Getting Messy on Purpose

I’ve been making what I jokingly call “messy” collages lately.

Paper, glue, torn edges, gold leaf, layers that don’t politely line up. No grid. No careful planning. No undo button. Just my hands doing whatever they’re going to do—and my brain trying, sometimes failing, to stay out of the way.

Most of what I create lives in the digital world, where precision is both a gift and a trap. I can zoom in forever. I can nudge a pixel. I can tweak a curve and keep going long past the point where the piece needed anything more.

Perfectionism loves an infinite undo button. In the digital world, Command-Z can be a girl’s best friend: always there, always forgiving, always ready to pretend the last decision never happened.

But these collages don’t pretend. What’s there, stays—both the happy surprises and the gut-wrenching mistakes.

Even here, while photographing the process, I realized I was still trying to control it—framing the mess, choosing the angles, deciding what kind of chaos was acceptable. Old habits don’t disappear just because you invite them to sit quietly.

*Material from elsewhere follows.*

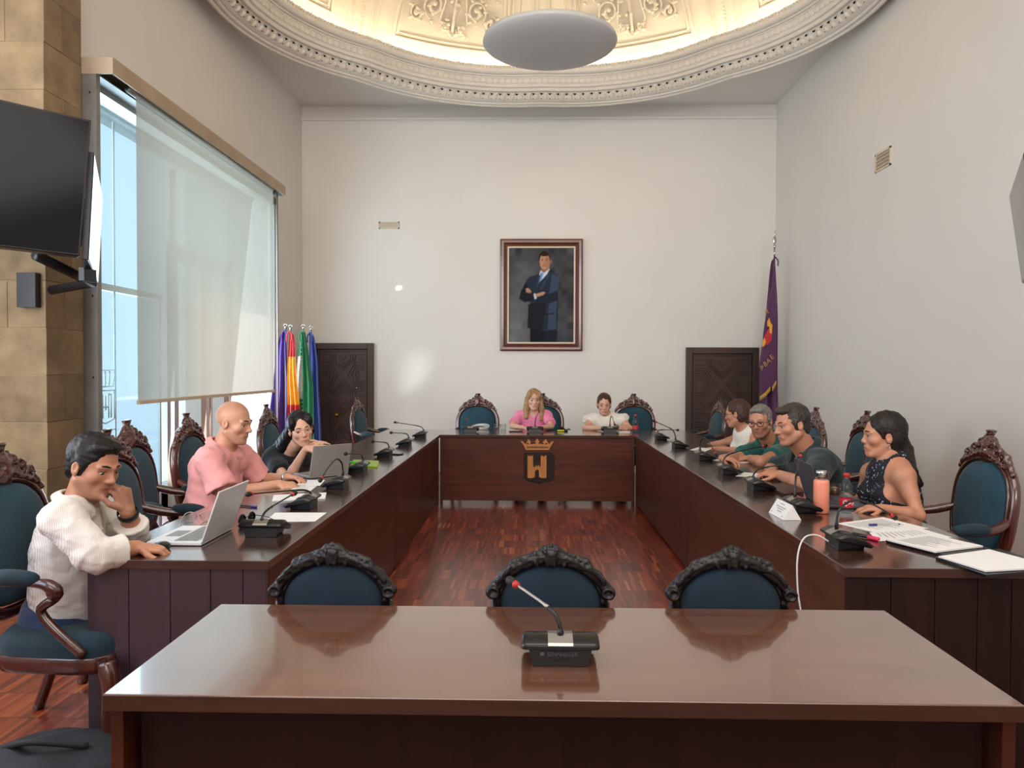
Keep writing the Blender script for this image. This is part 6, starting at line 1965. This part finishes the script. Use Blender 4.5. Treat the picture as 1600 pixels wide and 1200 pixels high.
def spectacles(label, u, v, ang, lens, frame, sc=1.):
    p = at(u, v, z=ZT); t = thing('glasses', label, 'glasses', (p.x, p.y, ZT), ang)
    m = MB()
    for s_ in (-1, 1):
        m.tube([(s_ * .035 + .027 * math.cos(a), 0, .024 + .021 * math.sin(a)) for a in [2 * PI * i / 16 for i in range(16)]], .0022, 6, closed=True)
        m.tube([(s_ * .062, 0, .028), (s_ * .066, -.06, .022), (s_ * .064, -.12, .004)], .002, 6)
    m.tube([(-.009, 0, .027), (0, -.003, .031), (.009, 0, .027)], .002, 6)
    m.obj('frame', frame, t)
    for s_ in (-1, 1):
        MB().lathe([(0, -.001), (.025, -.001), (.025, .001), (0, .001)], 16, (s_ * .035, 0, .024), Matrix.Rotation(PI / 2, 3, 'X'), cap=False).obj('lens', lens, t)
spectacles('black sunglasses beside the facing microphone', 386, 818, 1.3, 'screen', 'black_plastic')
spectacles('reading glasses behind the white laptop', 310, 815, .3, 'clear_glass', 'silver')
def lathe_thing(name, label, cat, u, v, parts, zl=ZT, xy=None):
    p = at(u, v, z=zl) if xy is None else Vector((*xy, zl)); t = thing(name, label, cat, (p.x, p.y, zl))
    for nm, mat, prof in parts: MB().lathe(prof, 28, cap=False).obj(nm, mat, t)
    return t
lathe_thing('water_flask', 'coral orange water bottle with a steel cap', 'bottle', 1283, 801, [
    ('flask_body', 'orange_bottle', [(0, 0), (.034, 0), (.037, .004), (.037, .150), (.036, .158), (.030, .164), (0, .164)]),
    ('neck', 'clear_glass', [(.033, .163), (.033, .168), (.022, .178), (.022, .184)]),
    ('cap', 'chrome', [(0, .178), (.026, .178), (.026, .206), (.024, .208), (0, .208)])])
def softdrink(label, u, v, sc, letter=False):
    t = lathe_thing('plastic_bottle', label, 'bottle', u, v, [
        ('bottle_body', 'clear_glass', [(0, .002), (.022, 0), (.030, .006), (.032, .02), (.030, .04), (.031, .07), (.032, .10), (.030, .125), (.022, .152), (.013, .168), (.0125, .180)]),
        ('cap', 'red_plastic', [(0, .176), (.0155, .176), (.0155, .193), (.014, .195), (0, .195)]),
        ('paper_label', 'red_label', [(.0325, .030), (.0328, .032), (.0328, .070), (.0325, .072)])])
    t.scale = (sc,) * 3
    if letter:
        for k, (a, z) in enumerate(((-.5, .051),)):
            m = MB(); m.tube([(.0335 * math.sin(a + .30 * math.cos(q)), -.0335 * math.cos(a + .30 * math.cos(q)), z + .013 * math.sin(q)) for q in [.7 + 4.9 * i / 14 for i in range(15)]], .0022, 5)
            m.obj('white_lettering', 'white_plastic', t)
        m = MB(); m.tube([(.0335 * math.sin(a), -.0335 * math.cos(a), .048 + .005 * math.sin(a * 9)) for a in [-.1 + .1 * i for i in range(12)]], .0016, 5); m.obj('white_lettering', 'white_plastic', t)
    return t
softdrink('clear plastic bottle with a red cap and red label beside the orange bottle', 1322, 801, 1.0, True)
softdrink('small plastic bottle with a red cap on the head table', 993, 675, 1.0)
t = lathe_thing('glass_mug', 'glass mug of coffee behind the orange bottle', 'cup', 1303, 776, [
    ('mug_glass', 'clear_glass', [(0, 0), (.026, 0), (.032, .01), (.034, .075), (.032, .075), (.030, .012), (0, .006)]),
    ('coffee', 'coffee', [(0, .008), (.029, .012), (.031, .05), (0, .05)])])
MB().tube(smoothpath([(.033, 0, .065), (.055, 0, .055), (.052, 0, .03), (.032, 0, .02)], 5), .004, 6).obj('handle', 'clear_glass', t)
lathe_thing('drinking_glass', 'clear tumbler beside the woman in the pink blouse', 'glass', 786, 675, [('tumbler_glass', 'clear_glass', [(0, 0), (.03, 0), (.036, .09), (.034, .09), (.028, .006), (0, .004)])])
lathe_thing('drinking_glass', 'clear tumbler standing near the empty head table chair', 'glass', 776, 675, [('tumbler_glass', 'clear_glass', [(0, 0), (.03, 0), (.036, .09), (.034, .09), (.028, .006), (0, .004)])])
p = at(749, 671, z=ZT); m = MB()
for k in range(3): m.tube([(p.x + (.10 + .006 * k) * math.cos(a), p.y + .04 + .09 * math.sin(a), ZT + .006 + .010 * k + .03 * max(0, math.sin(a + k * .2))) for a in [2 * PI * i / 28 for i in range(28)]], .0045, 6, closed=True)
tag(m.obj('coiled_cable', 'white_cable'), 'coiled white cable before the empty head table chair', 'cable')
# name card folded as a tent
A_, B_ = at(1200, 800, z=ZT), at(1224, 813, z=ZT); u = (B_ - A_).normalized(); nn = Vector((-u.y, u.x, 0)); nn = nn if nn.x > 0 else -nn
L = .20; A_ = B_ - u * L; dpt = .085; rg = .07
t = thing('name_card', 'white folded name card before a microphone on the blank wall side', 'card', (A_ + B_) / 2)
m = MB(); up_ = Vector((0, 0, rg))
V_ = [A_, B_, B_ + nn * dpt, A_ + nn * dpt, A_ + nn * dpt * .5 + up_, B_ + nn * dpt * .5 + up_]
m.add(V_, [(0, 1, 5, 4), (2, 3, 4, 5), (0, 4, 3), (1, 2, 5), (0, 3, 2, 1)]); m.obj('card', 'paper', t, world=True)
m = MB(); sl = (nn * dpt * .5 + up_); off = (-nn * rg + Vector((0, 0, dpt * .5))).normalized() * .0006
for f, w0_, w1_ in ((.82, .35, .6), (.62, .2, .8), (.50, .3, .7), (.36, .4, .65), (.16, .08, .14), (.16, .78, .86)):
    a = A_ + u * L * w0_ + sl * f + off; b_ = A_ + u * L * w1_ + sl * f + off; d_ = sl * .03
    m.add([a - d_, b_ - d_, b_ + d_, a + d_], [(0, 1, 2, 3)])
m.obj('printed_lines', 'paper_print', t, world=True)['kind'] = 'stuff'
# white cable hanging from the nearest microphone on that side
m7 = at(1300, 858, z=TOP)
m = MB(); m.tube(smoothpath([(1.19, 3.06, .775), (1.14, 3.06, .80), (1.085, 3.04, .79), (1.055, 3.02, .72), (1.05, 3.0, .60), (1.06, 2.98, .45), (1.02, 2.94, .2), (1.0, 2.9, .01), (.8, 2.9, .006)], 8), .0035, 6)
tag(m.obj('charging_cable', 'white_cable'), 'white cable hanging from the microphone over the table edge', 'cable')
# bag
p = at(95, 1200, z=.05)
F = Field((p.x - .4, p.y - .3, 0), (p.x + .4, p.y + .3, .3), .01)
F.ell((p.x, p.y, .06), (.30, .2, .085), k=.02); F.ell((p.x + .12, p.y + .02, .09), (.12, .14, .06), k=.03); F.wobble(.006, 22, 2); F.plane((0, 0, .003), (0, 0, -1))
me, _ = F.mesh('bag', 1); bg = thing('bag', 'black soft bag on the floor by the window-side table', 'bag', (p.x, p.y, 0)); link('bag_body', me, 'black_bag', bg, world=True)
MB().tube(smoothpath([(p.x - .2, p.y, .12), (p.x - .05, p.y - .08, .18), (p.x + .12, p.y - .04, .15)], 6), .012, 6).obj('strap', 'black_bag', bg, world=True)
# patches of sunlight thrown back by the window onto the wall
def spot(name, loc, target, deg, power, col, blend):
    l = bpy.data.lights.new(name, 'SPOT'); l.energy = power; l.spot_size = math.radians(deg); l.spot_blend = blend; l.color = col; l.shadow_soft_size = .01
    o = bpy.data.objects.new(name, l); COL.objects.link(o); o.location = loc; o.rotation_euler = (Vector(target) - Vector(loc)).to_track_quat('-Z', 'Y').to_euler(); return o
q = at(632, 585, y=YB); spot('window_reflection', (-3.05, 9.3, .3), q, 17, 120, (.8, .95, 1), 1.)
q = at(623, 450, y=YB); spot('window_glint', (-3.05, 9.45, 2.2), q, 2.4, 160, (1, 1, 1), .3)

Somewhere in the middle of all this glue and paper and crooked edges, I realized this isn’t really about collages at all. It’s about learning when to stop correcting. When to stop smoothing. When to stop trying to make something behave.

Love, Unedited

Making these collages isn’t curing me of perfectionism. I still reach for control without thinking. But I’m learning to notice when that happens—and sometimes, to put the tools down and leave the mark alone.

For now, letting go feels like a good place to start. And we’ll see what it teaches the rest of my work.